Sob o ponto de vista predicamental, o hábito pertence à categoria qualidade, da qual ele é a primeira das quatro espécies (habitus, potentia, passibiles qualitates, figura). – Observemos ainda que os hábitos podem encontrar-se em diversas potências da alma: apetite sensível, vontade, inteligência. Evidentemente, aqui nos interessam os hábitos que têm como sujeito a inteligência, os hábitos intelectuais.
Aristóteles enumerou cinco deles, três especulativos, (inteligência, ciência, sabedoria) e dois práticos (prudência e arte). Estes dois grupos de hábitos distinguem-se pelo fim intencionado: os hábitos especulativos têm como fim o puro conhecimento, enquanto que os hábitos práticos são ordenados para a ação. Falemos, de início, dos segundos.
Hábitos práticos. – A prudência se distingue da arte por ter como matéria a atividade imanente ou moral, os atos humanos: ela é a regra desses atos (recta ratio agibilium); a arte é o conhecimento racional como regra da atividade exterior ou prática (recta ratio factibilium).

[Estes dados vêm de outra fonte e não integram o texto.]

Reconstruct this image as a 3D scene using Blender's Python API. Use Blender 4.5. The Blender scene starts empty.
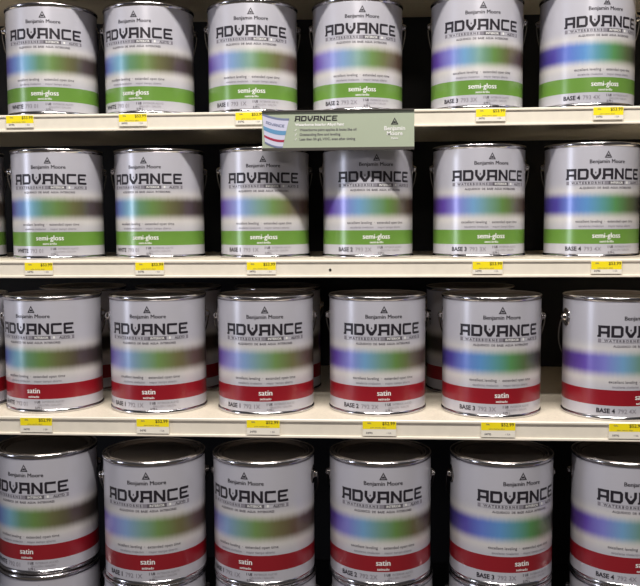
import bpy, bmesh, math
from mathutils import Vector, Matrix
C = bpy.context
SC = C.scene
COL = SC.collection
PI = math.pi
ZO = 0.95                      # height of the camera above the shop floor

# ------------------------------------------------------------ camera
yaw, pitch, roll, FPX = -0.0703, 0.0807, 0.0059, 882.0
f = Vector((math.sin(yaw)*math.cos(pitch), math.cos(yaw)*math.cos(pitch), -math.sin(pitch)))
r = Vector((math.cos(yaw), -math.sin(yaw), 0)); d = f.cross(r)
r2 = r*math.cos(roll) + d*math.sin(roll); d2 = -r*math.sin(roll) + d*math.cos(roll)
cam = bpy.data.objects.new('camera', bpy.data.cameras.new('camera')); COL.objects.link(cam)
M = Matrix(((r2.x, -d2.x, -f.x, 0), (r2.y, -d2.y, -f.y, 0), (r2.z, -d2.z, -f.z, ZO), (0, 0, 0, 1)))
cam.matrix_world = M
cam.data.sensor_width = 36; cam.data.lens = FPX*36/640
cam.data.clip_start = 0.02
SC.camera = cam

# ------------------------------------------------------------ world, light, exposure
w = bpy.data.worlds.new('store_ambient'); SC.world = w; w.use_nodes = True
w.node_tree.nodes['Background'].inputs[0].default_value = (0.93, 0.88, 0.92, 1)
w.node_tree.nodes['Background'].inputs[1].default_value = 0.05
def area(name, loc, target, sx, sy, power, col):
    L = bpy.data.lights.new(name, 'AREA'); L.shape = 'RECTANGLE'; L.size = sx; L.size_y = sy
    L.energy = power; L.color = col
    o = bpy.data.objects.new(name, L); COL.objects.link(o); o.location = loc
    o.rotation_euler = (Vector(target)-Vector(loc)).to_track_quat('-Z', 'Y').to_euler()
    return o
area('ceiling_light_near', (0.05, 0.32, ZO+2.0), (0.05, 1.55, ZO+0.1), 2.0, 0.14, 92, (1.0, 0.95, 0.89))
area('ceiling_light_far', (0.1, -3.2, ZO+1.9), (-0.1, 1.55, ZO), 1.2, 0.5, 20, (1.0, 0.92, 0.88))
area('storefront_window_light', (-5.4, -1.1, ZO+0.15), (-0.1, 1.5, ZO), 0.80, 2.0, 46, (0.80, 0.84, 1.0))
SC.view_settings.view_transform = 'Standard'; SC.view_settings.look = 'None'
SC.view_settings.exposure = 0.0; SC.view_settings.gamma = 1.0
SC.view_settings.use_curve_mapping = False

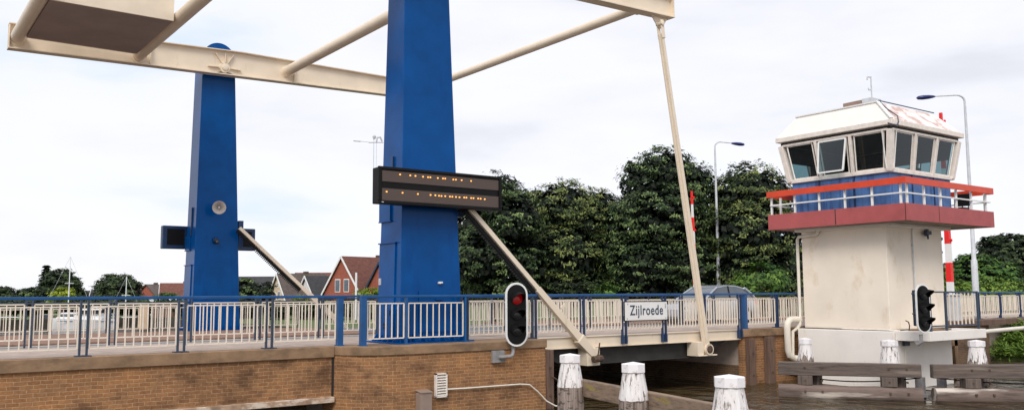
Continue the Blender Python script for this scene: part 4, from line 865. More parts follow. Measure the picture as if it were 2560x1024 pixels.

Hábitos especulativos. – A inteligência é a percepção imediata dos princípios. Como já o sabemos, ela não é o resultado da ciência, mas se encontra em seu próprio princípio. A ciência e a sabedoria são igualmente hábitos que nos dispõem ao conhecimento pela causa; porém, enquanto a ciência demonstra pela causa própria e imediata, a sabedoria vai até às causas primeiras. Todas estas distinções são bem analisadas neste texto de Tomás de Aquino (I-II. q. 57, a. 2):
“A virtude intelectual especulativa é a que aperfeiçoa o intelecto especulativo na consideração do verdadeiro, que é sua melhor obra. Ora, o verdadeiro pode ser atingido de duas maneiras: ou enquanto conhecido por si próprio, ou enquanto conhecido por intermédio de um outro. O que é conhecido por si tem papel de princípio e é percebido imediatamente pela inteligência. É devido a isto que o hábito que aperfeiçoa a inteligência com relação a tal percepção é chamado “inteligência”, no sentido de hábito dos princípios. Quanto ao verdadeiro que é conhecido por um outro, ele não é imediatamente percebido pela inteligência, mas por uma pesquisa da razão, e tem um papel de termo final. E isto pode-se produzir de duas maneiras diferentes: de uma parte, de tal maneira que ele seja último em seu gênero particular (de conhecimento); de outra parte, de maneira que ele seja termo último de todo o conhecimento humano… Neste último caso, tem-se a “sabedoria” que considera as causas mais elevadas… Com relação ao que é o último em tal ou tal gênero das coisas conhecíveis, tem-se a “ciência” que desse modo aperfeiçoa a inteligência.”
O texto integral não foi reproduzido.